I hate to feel sick of working already when it’s my first year. But I feel useless and like I can’t ever be up to the level everyone else is on, and I’ll always be such a no good underperformer. I used to think I was smart but it’s not book smarts you need. It’s being normal, knowing how everyone else thinks, and creating systems that follow the normal thinking patterns that I’m clueless on. I’m sick of not having any energy, being so short of breath, coughing & gagging like a smoker when I’ve never smoked, being tired all the time and overall physically unable to perform in life like everybody else. I realized I’d have less to get by if I did get a full time job. Because there is no true full time. So that’d be 30 hrs a week at best, at 10 an hour, every 2 weeks, minus 35% tax, $300 owed for rent and $50 needed for bus every pay period. I actually survive better on less because I get paid weekly, earn more than min wage, and so I just need $190 for rent and bus every week. So what’s the motivation to work? I feel like I’m not good at anything, and I’m just in the way and am surely resented for it. This shit will never end and I can’t climb out because it would take some talent, skill or ability to get ahead and I’ve got absolutely nothing. I wasn’t given anything but a disabled body to make me completely worthless to the world.
3 comments
hey disgusting I just got to read your post. I thought you were beginning to enjoy your job?

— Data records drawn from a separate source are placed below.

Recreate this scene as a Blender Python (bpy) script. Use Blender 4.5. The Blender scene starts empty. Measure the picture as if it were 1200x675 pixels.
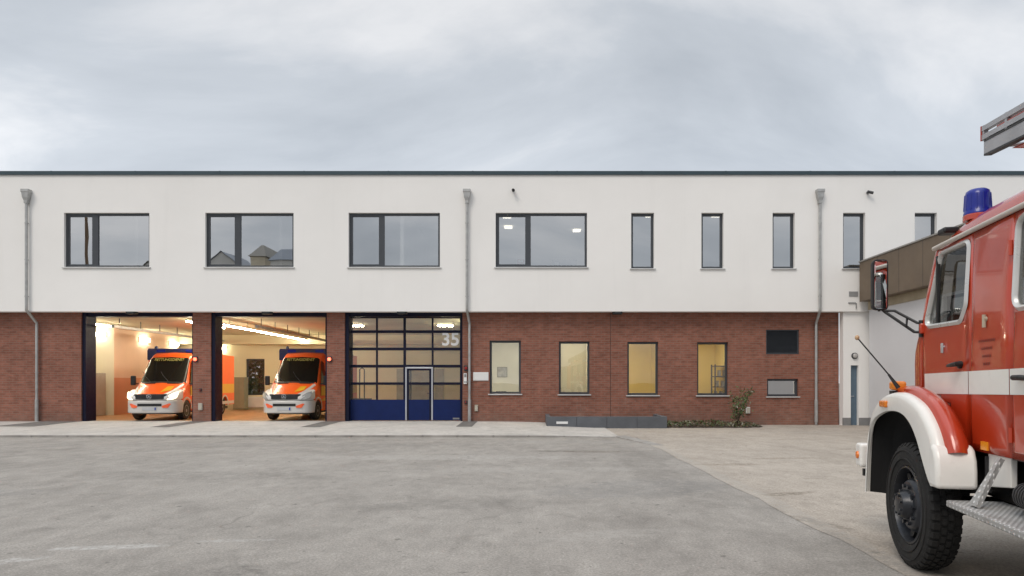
import bpy, bmesh, math, random
from mathutils import Vector, Matrix
from mathutils.geometry import delaunay_2d_cdt
R = math.radians
random.seed(7)
S = bpy.context.scene
COL = S.collection

# ------------------------------------------------------------------ camera, sky, sun, exposure
cam_d = bpy.data.cameras.new("camera")
cam = bpy.data.objects.new("camera", cam_d); COL.objects.link(cam)
cam.location = (0, 0, 1.55); cam.rotation_euler = (R(90), 0, 0)
cam_d.sensor_width = 36; cam_d.lens = 760 / 1200 * 36
cam_d.shift_x = -20 / 1200; cam_d.shift_y = 110.5 / 1200
cam_d.clip_start = 0.05; cam_d.clip_end = 3000
S.camera = cam
S.view_settings.view_transform = 'Standard'; S.view_settings.look = 'None'
S.view_settings.gamma = 1; S.view_settings.use_curve_mapping = False
S.view_settings.exposure = 0.0
S.cycles.use_denoising = True
S.cycles.max_bounces = 8
S.cycles.transparent_max_bounces = 16
S.cycles.sample_clamp_indirect = 6

SUN_EL, SUN_AZ = 48, 215          # azimuth clockwise from +Y: behind the camera, to its left
W = bpy.data.worlds.new("World"); S.world = W; W.use_nodes = True
wt = W.node_tree; wt.nodes.clear()
def wn(t, **k):
    n = wt.nodes.new(t)
    for a, b in k.items(): setattr(n, a, b)
    return n
def wl(a, b): wt.links.new(a, b)
def wmath(op, a, b=None, c=None, clamp=False):
    n = wn('ShaderNodeMath', operation=op, use_clamp=clamp)
    for i, v in enumerate((a, b, c)):
        if v is None: continue
        if isinstance(v, (int, float)): n.inputs[i].default_value = v
        else: wl(v, n.inputs[i])
    return n.outputs[0]
wo = wn('ShaderNodeOutputWorld'); wb = wn('ShaderNodeBackground'); wb.inputs[1].default_value = 0.1
sky = wn('ShaderNodeTexSky', sky_type='NISHITA', sun_disc=False)
sky.sun_elevation = R(SUN_EL); sky.sun_rotation = R(SUN_AZ)
tc = wn('ShaderNodeTexCoord'); sep = wn('ShaderNodeSeparateXYZ'); wl(tc.outputs['Generated'], sep.inputs[0])
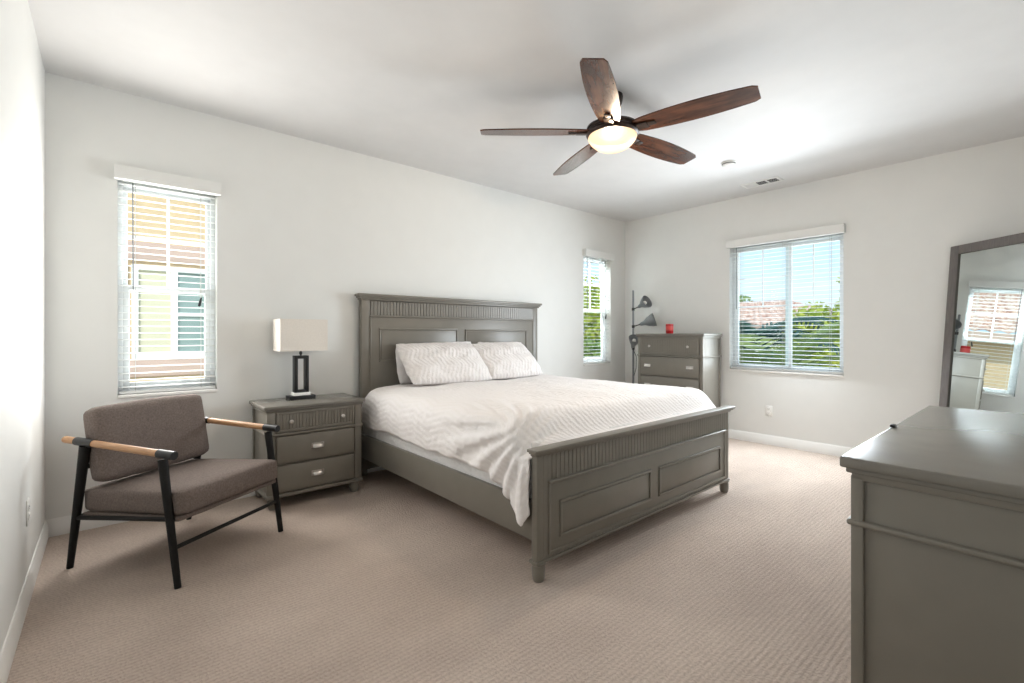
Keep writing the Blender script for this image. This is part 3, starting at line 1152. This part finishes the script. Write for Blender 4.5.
def arm_pt(b_pos):
    t_ = (b_pos - 0.03) / (0.742 - 0.03)
    return 0.622 + (0.656 - 0.622) * t_


for sx_ in (0.0, AW):
    l_ = MB()
    l_.cyl((sx_, 0.0, 0), (sx_, 0.094, 0.60), 0.0145, 0.021, 18)
    l_.build('leg', M['blackwood'], ac)
    l_ = MB()
    l_.cyl((sx_, 0.713, 0), (sx_, 0.605, 0.632), 0.0145, 0.024, 18)
    l_.build('leg', M['blackwood'], ac)
    a_ = MB()
    a_.cyl((sx_, 0.045, arm_pt(0.045)), (sx_, 0.742, arm_pt(0.742)), 0.0175, 0.0175, 20)
    a_.lathe([(0.0175, 0), (0.015, 0.008), (0.008, 0.012), (0, 0.0125)], 20, Matrix.Translation((sx_, 0.742, arm_pt(0.742))) @ Matrix.Rotation(R(-90), 4, 'X'))
    arm = a_.build('armrest', M['oak'], ac)
    c_ = MB()
    c_.cyl((sx_, 0.022, arm_pt(0.022)), (sx_, 0.118, arm_pt(0.118)), 0.0205, 0.0205, 20)
    c_.build('front_cap', M['black'], arm)
    c_ = MB()
    c_.cyl((sx_, 0.545, arm_pt(0.545)), (sx_, 0.665, arm_pt(0.665)), 0.0205, 0.0205, 20)
    c_.build('back_sleeve', M['black'], arm)
    r_ = MB()
    r_.tube([(sx_, 0.048, 0.318), (sx_, 0.35, 0.292), (sx_, 0.668, 0.262)], 0.011, 10)
    r_.build('side_rail', M['blackwood'], ac)
for (nm, p0, p1, rad) in (('front_stretcher', (0, 0.028, 0.182), (AW, 0.028, 0.182), 0.010),
                          ('seat_rail', (0, 0.050, 0.310), (AW, 0.050, 0.310), 0.012),
                          ('seat_rail', (0, 0.668, 0.262), (AW, 0.668, 0.262), 0.012),
                          ('back_rail', (0, 0.625, 0.52), (AW, 0.625, 0.52), 0.012)):
    r_ = MB()
    r_.tube([p0, p1], rad, 12)
    r_.build(nm, M['blackwood'], ac)
tilt = math.atan2(0.042, 0.66)
mtx = Matrix.Translation((AW / 2, 0.335, 0.293)) @ Matrix.Rotation(-tilt, 4, 'X')
cushion('seat_deck', AW - 0.03, 0.64, 0.03, M['fabric'], ac, mtx, 0.0, 0.012)
mtx = Matrix.Translation((AW / 2, 0.325, 0.367)) @ Matrix.Rotation(-tilt, 4, 'X')
cushion('seat_cushion', AW - 0.035, 0.66, 0.125, M['fabric'], ac, mtx, 0.012, 0.026)
mtx = Matrix.Translation((AW / 2, 0.590, 0.628)) @ Matrix.Rotation(R(-11), 4, 'X')
cushion('back_cushion', AW - 0.042, 0.125, 0.385, M['fabric'], ac, mtx, 0.008, 0.040)

# ------------------------------------------------------------------ floor lamp with three heads
PX, PY = 5.165, 3.58
fl = thing('floor_lamp', (PX, PY, 0), 'grey tree floor lamp with three swivel heads standing in the room corner', 'lamp')
p = MB()
p.lathe([(0, 0), (0.13, 0), (0.13, 0.012), (0.12, 0.02), (0.02, 0.028), (0.013, 0.035), (0, 0.036)], 32)
p.build('base', M['grey_metal'], fl)
p = MB()
p.cyl((0, 0, 0.03), (0, 0, 1.755), 0.0125, 0.0125, 16)
p.lathe([(0.0125, 1.755), (0.010, 1.762), (0, 1.764)], 16)
p.build('pole', M['grey_metal'], fl)
RT = Vector((0.757, -0.653, 0))
FWD = Vector((0.653, 0.757, 0))
UP = Vector((0, 0, 1))


def head(jz, c, axis, r, ln):
    """joint at pole height jz; shade whose closed end is at c and opening along axis"""
    axis = axis.normalized()
    c = Vector(c)
    h = MB()
    q = axis.to_track_quat('Z', 'Y').to_matrix().to_4x4()
    h.lathe([(0.0, -0.02), (0.018, -0.02), (0.024, 0.0), (0.030, ln * 0.2), (0.055 * r / 0.085, ln * 0.45), (0.074 * r / 0.085, ln * 0.75), (r, ln), (r - 0.003, ln), (0.071 * r / 0.085, ln * 0.75), (0.051 * r / 0.085, ln * 0.46), (0.026, ln * 0.22), (0, ln * 0.2)],
            26, Matrix.Translation(c) @ q, cap=False)
    sh = h.build('lamp_head', M['grey_metal'], fl)
    bl = MB()
    bl.lathe([(0, ln * 0.2), (0.012, ln * 0.2), (0.014, ln * 0.4), (0.026, ln * 0.62), (0.022, ln * 0.8), (0, ln * 0.88)], 16, Matrix.Translation(c) @ q)
    bl.build('bulb', M['white_stone'], sh)
    a_ = MB()
    back = c - axis * 0.02
    a_.tube([(0, 0, jz), (back * 0.5 + Vector((0, 0, jz)) * 0.5), back], 0.007, 8)
    a_.cyl((0, 0, jz - 0.018), (0, 0, jz + 0.018), 0.018)
    a_.lathe([(0, -0.014), (0.011, -0.01), (0.014, 0), (0.011, 0.01), (0, 0.014)], 12, Matrix.Translation(back))
    a_.build('swivel_arm', M['black'], fl)


head(1.515, RT * 0.085 + UP * 1.555 - FWD * 0.0, RT * 0.55 + UP * 0.45 - FWD * 0.75, 0.085, 0.13)
head(1.290, RT * 0.105 + UP * 1.325 - FWD * 0.02, RT * 0.90 + UP * 0.33 - FWD * 0.35, 0.088, 0.17)
head(1.010, RT * -0.02 + UP * 1.035 - FWD * 0.06, RT * 0.0 + UP * 0.75 - FWD * 0.65, 0.075, 0.14)
cd = MB()
cd.tube([RT * -0.02 + UP * 1.0 - FWD * 0.06, RT * 0.03 + UP * 0.9 - FWD * 0.05, RT * 0.03 + UP * 0.75 - FWD * 0.03, UP * 0.62], 0.0035, 8)
cd.build('power_cord', M['black'], fl)

# ------------------------------------------------------------------ candle
cn = thing('candle_jar', (5.09, 3.015, 1.2003), 'red glass candle jar standing on the tall chest of drawers', 'candle')
p = MB()
p.lathe([(0, 0), (0.040, 0), (0.044, 0.006), (0.044, 0.108), (0.042, 0.113), (0.040, 0.113), (0.040, 0.095), (0, 0.095)], 28)
p.build('jar', M['red_glass'], cn)
p = MB()
p.lathe([(0.0446, 0.035), (0.0448, 0.036), (0.0448, 0.085), (0.0446, 0.086)], 28, cap=False)
p.build('paper_label', M['label_red'], cn)
p = MB()
p.cyl((0, 0, 0.094), (0.002, 0, 0.108), 0.0015, 0.0012, 8)
p.build('wick', M['dark'], cn)

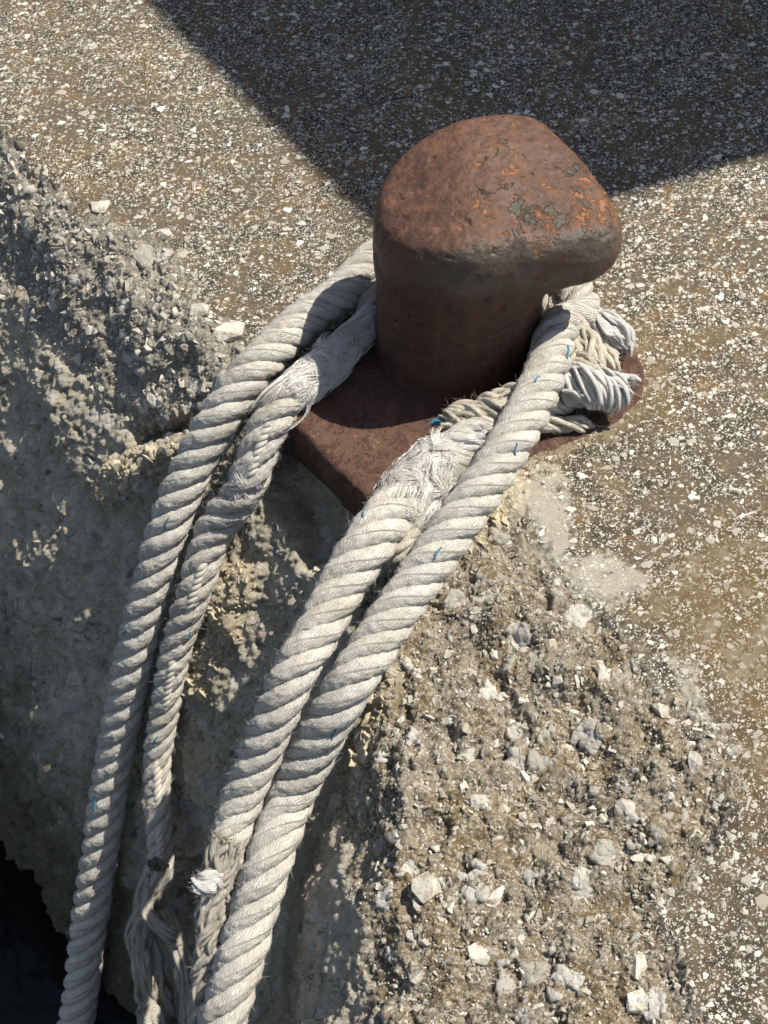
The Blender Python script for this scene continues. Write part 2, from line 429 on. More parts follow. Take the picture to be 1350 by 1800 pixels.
# water, far below the broken edge
gw = G('dark_water'); pw = gw.geo()
gw.bump(gw.noise(pw, 6, 3, .5), .25, .05)
M_WATER = gw.done((.006, .007, .005), .25, .25)
zw = -1.75
wv = [(-60, -60, zw), (60, -60, zw), (60, 60, zw), (-60, 60, zw)]
water = mesh_obj('water', wv, quads=[(0, 1, 2, 3)], mat=M_WATER); tag(water, 'dark harbour water in shade below the quay', 'water', kind='structure')
# ------------------------------------------------------------------ stones laid bare in the broken concrete
def hull(seed, n=15, el=(1, .75, .55), box=.75, detail=0):
    lr = np.random.default_rng(seed)
    p = lr.normal(size=(n, 3)); p /= np.linalg.norm(p, axis=1)[:, None]
    p = np.sign(p)*np.abs(p)**box; p /= np.abs(p).max(); p *= lr.uniform(.78, 1.0, (n, 1)); p *= np.array(el)
    bm = bmesh.new()
    for q in p: bm.verts.new(q)
    res = bmesh.ops.convex_hull(bm, input=bm.verts)
    bmesh.ops.delete(bm, geom=[v for v in bm.verts if not v.link_faces], context='VERTS')
    if detail:
        bmesh.ops.dissolve_limit(bm, angle_limit=.12, verts=bm.verts, edges=bm.edges)
        bmesh.ops.bevel(bm, geom=list(bm.edges), offset=.025, segments=1, affect='EDGES', clamp_overlap=True)
        bmesh.ops.triangulate(bm, faces=bm.faces)
        bmesh.ops.subdivide_edges(bm, edges=bm.edges, cuts=detail, use_grid_fill=True)
    bmesh.ops.triangulate(bm, faces=bm.faces)
    bmesh.ops.recalc_face_normals(bm, faces=bm.faces)
    bm.verts.index_update()
    v = np.array([q.co[:] for q in bm.verts]); f = np.array([[q.index for q in t.verts] for t in bm.faces]); bm.free()
    if detail: v = v*(1+ (fbm(v+seed, 2.0, 3, seed)*.12+fbm(v+seed, 7, 2, seed)*.05)[:, None])
    return v, f
gst = G('limestone'); ps = gst.obj()
nA_ = gst.noise(ps, 45, 5, .6); nB_ = gst.noise(ps, 260, 4, .7); at = gst.sep(gst.attr('shade')['Color'])
cst = gst.mix(at[0], (.27, .245, .20), (.60, .56, .48))
nC_ = gst.noise(ps, 120, 5, .65)
cst = gst.mix(gst.mul(gst.ss(nC_, .48, .66), .55), cst, (.23, .19, .135))
cst = gst.mix(gst.mul(gst.ss(nA_, .52, .72), .6), cst, (.30, .235, .15))
cst = gst.mix(gst.ss(at[0], 1.4, 1.8), cst, gst.mix(nB_, (.36, .295, .195), (.60, .525, .385)))
cst = gst.mix(gst.mul(gst.ss(nB_, .5, .75), .3), cst, (.25, .23, .20))
gst.bump(gst.add(gst.add(gst.mul(nA_, .6), gst.mul(nC_, .8)), gst.mul(nB_, .5)), .9, .003)
M_STONE = gst.done(cst, .9, .2)
def rot_rand(lr, tilt):
    a = lr.uniform(0, 2*np.pi); b = lr.normal()*tilt; c = lr.normal()*tilt
    return np.array(Matrix.Rotation(a, 3, 'Z') @ Matrix.Rotation(b, 3, 'X') @ Matrix.Rotation(c, 3, 'Y'))
def basis(n):
    x = np.cross([0, 1, .2], n); x /= np.linalg.norm(x); return np.stack([x, np.cross(n, x), n], 1)
def grid_at(px, py):
    j = int(np.clip(np.searchsorted(gx, px), 1, nx-1)); i = int(np.clip(np.searchsorted(gy, py), 1, ny-1))
    n = NRM[max(i-6, 0):i+7, max(j-6, 0):j+7].mean((0, 1)); return Q[i, j], n/np.linalg.norm(n), float((Q[i, j]-CPOS)@FWD)/F
# the ones large enough to tell apart, each a thing: px, py, half width, half height, label
BIGST = [
 (904, 1123, 25, 33, 'pale oblong stone below the grey cement patch, highest large one in the broken concrete'),
 (857, 1206, 23, 20, 'blocky cream stone right of the thick rope, under the oblong stone'),
 (1059, 1188, 15, 36, 'tall narrow upright stone beside a dark pit in the broken concrete'),
 (1163, 1240, 18, 25, 'grey egg-shaped stone near the smooth brown deck edge'),
 (1222, 1336, 22, 23, 'clean white stone on the rim of the brown stained deck'),
 (1100, 1429, 26, 25, 'round pale stone in the middle of the broken concrete'),
 (842, 1408, 24, 18, 'flat cream stone lying slanted above the two lowest big slabs'),
 (1129, 1502, 33, 15, 'long white wedge-shaped stone pointing right'),
 (748, 1561, 34, 27, 'broad flat cream slab stone near the shaded crest'),
 (865, 1569, 34, 24, 'broken slab stone slanting down, right of the broad cream slab'),
 (842, 1675, 27, 25, 'lumpy pale stone below the broken slab stone'),
 (1121, 1691, 25, 34, 'large triangular grey stone standing at the bottom of the broken concrete'),
 (1116, 1755, 27, 26, 'largest rounded white stone, lowest in the broken concrete'),
 (628, 1303, 27, 48, 'cone-shaped cream lump standing against the right-hand rope'),
 (175, 365, 29, 18, 'flat white triangular stone set in the speckled deck'),
 (288, 410, 18, 19, 'white chunk of stone at the top of the broken left edge'),
 (404, 578, 50, 24, 'grey slanted slab over the dark crevice beside the left rope'),
 (342, 680, 28, 19, 'grey block stone under the overhang beside the left rope'),
 (352, 546, 27, 17, 'white stone wedged at the crack in the broken left edge'),
]
for k, (x, y, hw, hh, lab) in enumerate(BIGST):
    c, n, m = grid_at(x, y); lr = np.random.default_rng(100+k)
    v, f = hull(200+k, 15, (1, 1, 1), .8, 2)
    b = basis(n)
    half = np.array([hw*m, hh*m/.80, min(hw, hh)*m*.62])
    rt = np.array(Matrix.Rotation(lr.normal()*.25, 3, 'Z') @ Matrix.Rotation(lr.normal()*.2, 3, 'X'))
    wv_ = (v*half*.84)@rt.T@b.T + c + n*half[2]*.02
    o = mesh_obj('stone', wv_-c, tris=f, mat=M_STONE, smooth=False); o.location = tuple(c)
    set_attr(o, 'shade', np.tile([lr.uniform(.5, 1), 0, 0, 1], (len(v), 1)))
    tag(o, lab, 'stone', 'large stones laid bare in the concrete')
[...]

I do in some ways. I got really stressed there for a while and felt like an equal coworker was taking over and I was getting irritated being told what to do and nothing ever being good enough, because I think I have creative vision and I hate that everyone steps all over it and just wants to see their vision. But now that I’m caught up to speed, and know what all he has been working on, he’s done an amazing job of getting shit together. I’m scatterbrained as hell, and I could’ve never put it all together like he did. So I’m left feeling stupid and useless and like I’m not good at anything. 🙁
That really sucks you feel that way. I’m thinking you were placed in this position by your manager for a good reason though. And that you recognize that your colleague is doing a good job is important. A lot of people would only have their own selfish interests in mind.